I imagine the difference is what we can do vs. what is far beyond today's ability. And triggering a quake is fine even if it releases full force assuming the payoff is we get (for example sake only) a 7.1 quake today and avoid a 9.1 in 100 years.
On the Richter scale, the difference a full step (7.0 to 8.0) is about a factor of 32. So if we're trying to mitigate an 8.0 earthquake every 100 years, you're talking about a magnitude 7.0 every 3 years to release the same amount of energy.
Most engineering structures on the west coastare built to withstand a 6-7. When a magnitude 8 comes (and it will come, and in some sense we're coming out of the stress shadow from the 1906 quake just now) the devastation will be horrendous.
*Editting to add:
The structures on the west coast are engineered to withstand a SINGLE 6-7 magnitude event. Not one every 3 years.

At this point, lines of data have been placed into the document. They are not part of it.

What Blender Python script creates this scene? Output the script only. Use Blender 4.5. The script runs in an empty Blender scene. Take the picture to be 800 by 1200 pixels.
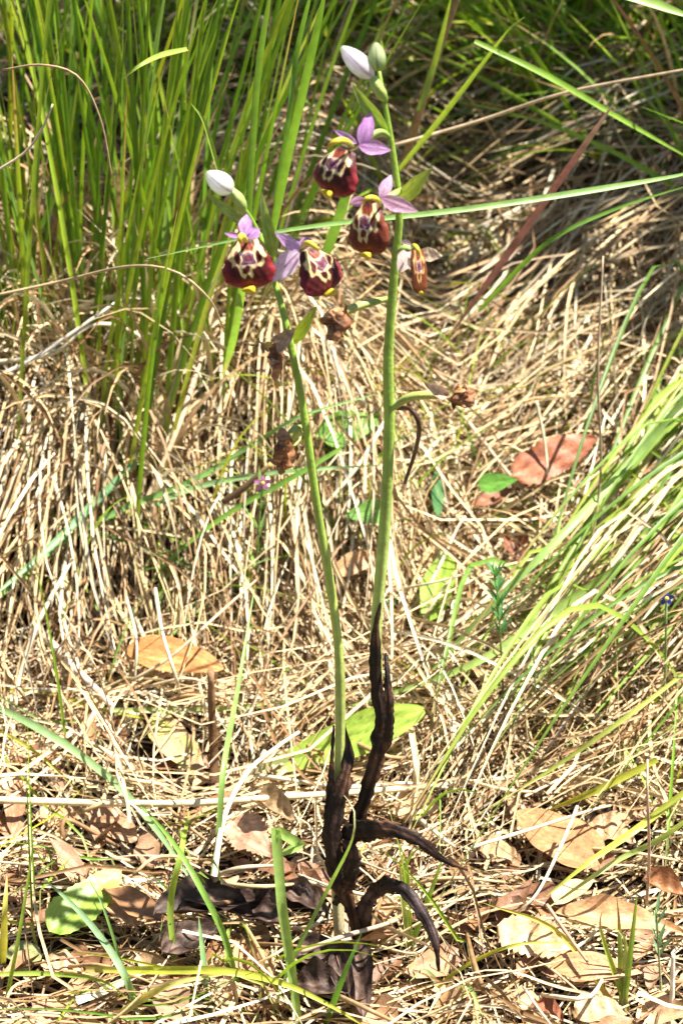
import bpy, math, random
import numpy as np
from mathutils import Vector, noise as mnoise

random.seed(7)
rng = np.random.default_rng(11)
scene = bpy.context.scene
col = scene.collection

# ------------------------------------------------------------------ camera
CAM = np.array([0.0, -0.80, 0.60])
PITCH = math.radians(28.0)
FWD = np.array([0.0, math.cos(PITCH), -math.sin(PITCH)])
UPV = np.array([0.0, math.sin(PITCH), math.cos(PITCH)])
TANV = 0.2
cam_d = bpy.data.cameras.new("camera")
cam = bpy.data.objects.new("camera", cam_d)
col.objects.link(cam)
cam.location = CAM
cam.rotation_euler = (math.pi / 2 - PITCH, 0, 0)
cam_d.sensor_fit = 'VERTICAL'
cam_d.angle_y = 2 * math.atan(TANV)
cam_d.clip_start = 0.02
cam_d.clip_end = 500
cam_d.dof.use_dof = True
cam_d.dof.focus_distance = 0.93
cam_d.dof.aperture_fstop = 14
scene.camera = cam

# ------------------------------------------------------------------ light
SUN = np.array([0.42, 0.0, 0.90]); SUN /= np.linalg.norm(SUN)
world = bpy.data.worlds.new("World")
scene.world = world
world.use_nodes = True
wn = world.node_tree.nodes
sky = wn.new('ShaderNodeTexSky')
sky.sky_type = 'NISHITA'
sky.sun_disc = False
sky.sun_elevation = math.asin(SUN[2])
sky.sun_rotation = math.atan2(SUN[0], SUN[1])
world.node_tree.links.new(sky.outputs[0], wn['Background'].inputs[0])
wn['Background'].inputs[1].default_value = 0.05
sun_d = bpy.data.lights.new("sun", 'SUN')
sun_d.energy = 5.0
sun_d.angle = math.radians(0.5)
sun_d.color = (1.0, 0.96, 0.90)
sun = bpy.data.objects.new("sun", sun_d)
col.objects.link(sun)
sun.rotation_euler = Vector(SUN).to_track_quat('Z', 'Y').to_euler()
sun.location = (1, 0, 3)
scene.view_settings.view_transform = 'Standard'
scene.view_settings.look = 'None'
scene.view_settings.gamma = 1.0
scene.view_settings.exposure = 1.5
scene.cycles.max_bounces = 6
scene.cycles.diffuse_bounces = 2
scene.cycles.transparent_max_bounces = 4

# ------------------------------------------------------------------ helpers
def sstep(a, b, x):
    t = np.clip((x - a) / (b - a), 0, 1)
    return t * t * (3 - 2 * t)

def terrain(x, y, fine=True):
    x = np.asarray(x, float); y = np.asarray(y, float)
    yy = y - 0.15
    z = 0.30 * np.where(yy > 0, yy * yy / (yy + 0.05), 0.0)
    z = np.minimum(z, 0.30 * 1.25 + 0.0 * z)
    m = sstep(0.15, 0.275, y + 0.018 * np.sin(x * 31 + 1)) * (1 - sstep(0.36, 0.7, y)) * (1 - sstep(-0.02, 0.06, x))
    z = z + 0.060 * m
    m2 = sstep(0.22, 0.36, y + 0.02 * np.sin(x * 23)) * (1 - sstep(0.4, 0.75, y)) * sstep(0.05, 0.14, x)
    z = z + 0.028 * m2
    if fine:
        f = np.exp(-(x * x + (y - .3) ** 2) / 1.5)
        z = z + f * (0.004 * np.sin(x * 47 + 2.1 * np.sin(y * 29)) + 0.003 * np.sin(y * 71 + x * 33) + 0.0022 * np.sin(x * 131 - y * 97))
    return z

def ray(px, py):
    return FWD + np.array([1.0, 0, 0]) * ((px - 400) / 400 * TANV * 2 / 3) + UPV * ((600 - py) / 600 * TANV)

def P(px, py, y):
    r = ray(px, py)
    return CAM + r * ((y - CAM[1]) / r[1])

def G(px, py, h=0.0):
    r = ray(px, py)
    lo, hi = 0.5, 3.0
    for t in np.arange(0.6, 3.0, 0.02):
        p = CAM + r * t
        if p[2] < terrain(p[0], p[1]) + h:
            hi = t; lo = t - 0.02; break
    for _ in range(18):
        t = (lo + hi) / 2
        p = CAM + r * t
        if p[2] < terrain(p[0], p[1]) + h: hi = t
        else: lo = t
    return CAM + r * lo

def mpp(p):
    return float(np.dot(np.asarray(p) - CAM, FWD)) * TANV / 600

def unit(v):
    v = np.asarray(v, float)
    n = np.linalg.norm(v, axis=-1, keepdims=True)
    return v / np.maximum(n, 1e-12)

def spline(pts, n):
    """Catmull-Rom through pts (centripetal-ish, arc length resampled)."""
    p = np.asarray(pts, float)
    if len(p) == 2:
        return p[0] + (p[1] - p[0]) * np.linspace(0, 1, n)[:, None]
    q = np.vstack([2 * p[0] - p[1], p, 2 * p[-1] - p[-2]])
    out = []
    for i in range(1, len(q) - 2):
        for t in np.linspace(0, 1, 14, endpoint=False):
            a, b, c, d = q[i - 1], q[i], q[i + 1], q[i + 2]
            out.append(.5 * (2 * b + (c - a) * t + (2 * a - 5 * b + 4 * c - d) * t * t + (3 * b - a - 3 * c + d) * t ** 3))
    out.append(q[-2])
    out = np.array(out)
    s = np.r_[0, np.cumsum(np.linalg.norm(np.diff(out, axis=0), axis=1))]
    return np.stack([np.interp(np.linspace(0, s[-1], n), s, out[:, k]) for k in range(3)], 1)

WPOS = {}

def empty(name, loc, parent=None):
    o = bpy.data.objects.new(name, None)
    o.empty_display_size = 0.01
    col.objects.link(o)
    loc = np.asarray(loc, float)
    WPOS[o.name] = loc
    if parent is not None:
        o.parent = parent
        o.location = loc - WPOS[parent.name]
    else:
        o.location = loc
    return o

def obj(name, verts, faces, mat, parent=None, cols=None, smooth=True, origin=None):
    v = np.asarray(verts, np.float32)
    f = np.asarray(faces, np.int32)
    if origin is None:
        origin = v.mean(0) if len(v) < 100000 else np.zeros(3)
    origin = np.asarray(origin, float)
    me = bpy.data.meshes.new(name)
    nv, nf, k = len(v), len(f), f.shape[1]
    me.vertices.add(nv)
    me.vertices.foreach_set('co', (v - origin).astype(np.float32).ravel())
    me.loops.add(nf * k)
    me.loops.foreach_set('vertex_index', f.ravel())
    me.polygons.add(nf)
    me.polygons.foreach_set('loop_start', np.arange(0, nf * k, k, dtype=np.int32))
    me.polygons.foreach_set('loop_total', np.full(nf, k, np.int32))
    if smooth:
        me.polygons.foreach_set('use_smooth', np.ones(nf, bool))
    if cols is not None:
        a = me.color_attributes.new('Col', 'FLOAT_COLOR', 'POINT')
        c = np.ones((nv, 4), np.float32)
        c[:, :3] = cols
        a.data.foreach_set('color', c.ravel())
    me.materials.append(mat)
    me.update(calc_edges=True)
    me.validate()
    o = bpy.data.objects.new(name, me)
    col.objects.link(o)
    WPOS[o.name] = origin
    if parent is not None:
        o.parent = parent
        o.location = origin - WPOS[parent.name]
    else:
        o.location = origin
    return o

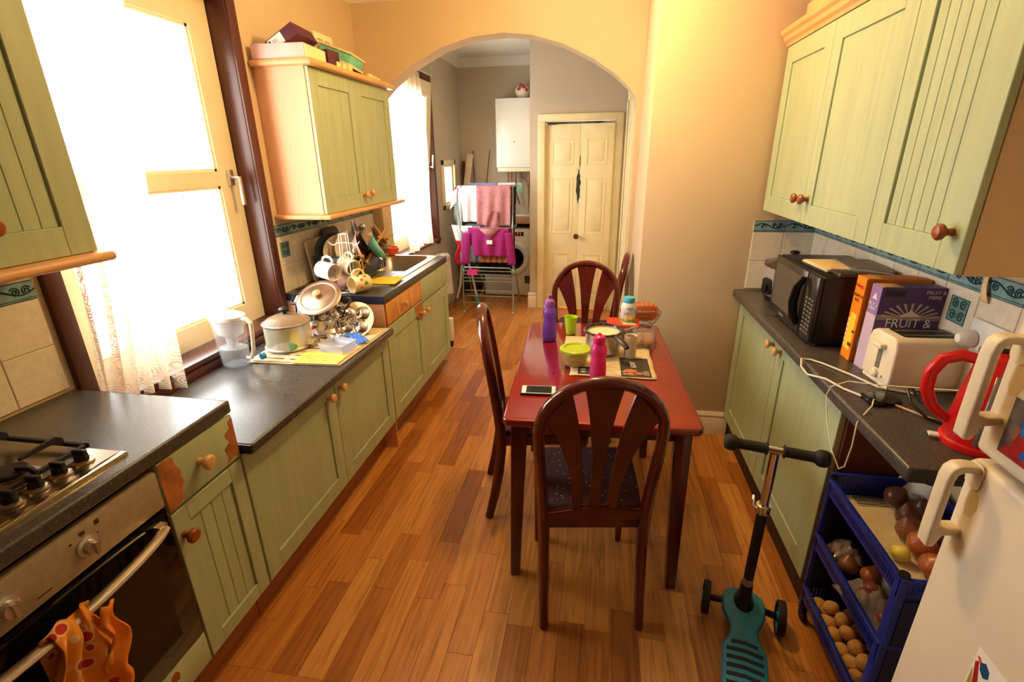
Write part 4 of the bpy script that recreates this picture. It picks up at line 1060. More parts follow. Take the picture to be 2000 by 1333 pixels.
# egg poacher insert
ep = thing('egg_poacher', 'round steel egg poacher insert leaning on the pots with four cups', 'egg poacher', (-1.112, 2.235, ZM + .070), (math.radians(50), 0, math.radians(6)))
b = B(); b.lathe([(.0, .0), (.098, .0), (.102, .003), (.102, .006), (.0, .003)], n=44, capb=False, capt=False)
ep_o = mk('round_tray', b, mat('cream_coated_steel', (222, 200, 160), .3, .6), ep, world=False, fix=True, smooth=40)
for i in range(4):
    a = PI / 4 + i * PI / 2; cx, cy = .053 * math.cos(a), .053 * math.sin(a)
    mk('egg_cup', B().lathe([(.040, .006), (.037, .0095), (.034, .0065), (.028, .010), (.015, .0145), (0, .016)], (cx, cy, .0), n=28, capb=False, capt=False), CHROME, ep_o, world=False, smooth=70, fix=False)
mk('centre_cup', B().lathe([(.024, .005), (.025, .026), (.023, .027), (.020, .008), (0, .006)], n=26, capt=False), STEEL, ep, world=False)
# small steel dishes
for (x, y, r, lab) in ((-1.24, 2.02, .045, 'left of the clear box'), (-1.165, 2.115, .036, 'behind the clear box')):
    t = thing('steel_dish', 'small round steel dish on the newspaper, ' + lab, 'dish', (x, y, ZM + .009), group='small steel dishes')
    mk('dish_bowl', B().lathe([(0, .001), (r * .6, .001), (r * .95, .018), (r, .022), (r * 1.06, .022), (r, .019), (r * .6, .004), (0, .004)], n=32, capb=False, capt=False), CHROME, t, world=False, fix=False, smooth=45)
t = thing('water_bottle', 'empty clear plastic bottle with a blue cap lying on the newspaper', 'bottle', (-1.335, 1.815, ZM + .035), (0, math.radians(90), math.radians(68)))
mk('bottle_body', B().lathe([(.011, .0), (.012, .025), (.018, .035), (.026, .06), (.027, .10), (.025, .105), (.027, .11), (.027, .18), (.024, .195), (.0, .197)], n=26), CLEARP, t, world=False, smooth=50)
mk('bottle_cap', B().lathe([(.014, -.016), (.015, -.012), (.015, .002), (.012, .003)], n=20), mat('sky_blue_cap', (44, 150, 206), .4), t, world=False)
mk('paper_band', B().lathe([(.0275, .11), (.0275, .15)], n=26, capb=False, capt=False), clear_mat('bottle_label', (150, 214, 210), .4, .4), t, world=False)
t = thing('plastic_tray', 'clear plastic food tray on the yellow note', 'tray', (-1.075, 1.985, ZM + .0105), (math.radians(3), 0, math.radians(-14)))
mk('tray_shell', B().add([(-.062, -.045, .0), (.062, -.045, .0), (.062, .045, .0), (-.062, .045, .0), (-.07, -.052, .042), (.07, -.052, .042), (.07, .052, .042), (-.07, .052, .042)], [(0, 1, 2, 3), (0, 4, 5, 1), (1, 5, 6, 2), (2, 6, 7, 3), (3, 7, 4, 0)]), clear_mat('milky_plastic', (232, 236, 250), .45, .1), t, world=False, thick=.0015, fix=False)
t = thing('plastic_packet', 'crumpled blue plastic packet in front of the egg poacher', 'packet', (-1.06, 2.12, ZM + .012), (0, 0, math.radians(-35)))
mk('packet_film', B().grid(lambda u, v: ((u - .5) * .17, (v - .5) * .06, .006 + .014 * math.sin(u * PI) + .005 * math.sin(u * 17 + v * 9) * math.cos(v * 11)), 22, 10), mat('blue_film', (70, 120, 226), .3), t, world=False, thick=.001, fix=False)
t = thing('sauce_sachet', 'red and white sachet between the small pot and the steel pot', 'sachet', (-1.30, 2.13, ZM + .010), (math.radians(28), 0, math.radians(30)))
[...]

And even if they were built to withstand a mag 7 earthquake every three years, the things inside of them likely won't be. Imagine the engineering that would have to go into designing every single item in your house to withstand a deadly earthquake on a regular basis. No more popping out to Ikea to grab the same furniture everyone else uses. Your TV stand is on springs. Your TV is on springs connected to the TV stand on springs. Your cupboards have notches where your dishes can lock into them so they don't slide. The cupboard doors have latches that let them open when pulled slowly, but resist opening when sudden force is applied. Your refrigerator bolts to the floor and is filled will elastic pockets that hold every item individually.
Its either that, or spend a significant amount of time every few years packing all of your items into boxes to ensure they won't be damaged when it's earthquake time.
My mom's strategy for the biggest items: lash them to the walls so that they don't topple or walk out of position. This doesn't solve the problems of falling plates, but it does mitigate death-by-cabinet.
That said 80% of the benefits are in location. If you're on flat bedrock, located away from the coast, you just don't feel the most intense shaking, and you won't face a tsunami.
We already know through fracking that injecting fluid into subduction zones can trigger quakes.
I wonder about injecting a very strongly non-Newtonian fluid (a super-high tensile version of oobleck, maybe with nanotubes) into subduction zones. At high shear the fluid would be very viscous and might allow gradual release of energy.
It's something that most seismologists have thought of before. Unfortunately, there is no way of knowing how much stress has already been accumulated. We also don't know nearly enough about earthquake triggering to be able to do it in a controlled fashion once, let alone repeatedly.
You'd have to do this thousands of times (log scaling, remember!), in a new location each time, to produce enough small earthquakes to relieve the stress accumulated on a locked subduction zone fault: Large earthquakes produce relatively similar magnitudes of stress drop to smaller ones; this stress drop is just spread over a much larger area. So you'd have to basically tile the fault with drill holes and then do whatever to produce earthquakes. And hope it doesn't cascade. Thousands of times.
I wouldn't call it work yet. "Long-term research" already is somewhat of a compliment.
One problem is that experimentation is risky. If you do an experiment, and a tsunami follows, you are likely to be sued, even if it happens months later. Conversely, there's no way we know of to prove that a man-triggered magnitude quake prevented a more destructive one a few years later. So, you couldn't even prove that that quake with a few billion dollars of damage and a few hundred deaths relatively speaking is a good thing.
Dreamers even envision extracting energy from tectonic plates. Small-scale, that is trivial (you can easily stretch a rubber band a few centimeter a year across a fault line). Large-scale, it could be a huge energy source.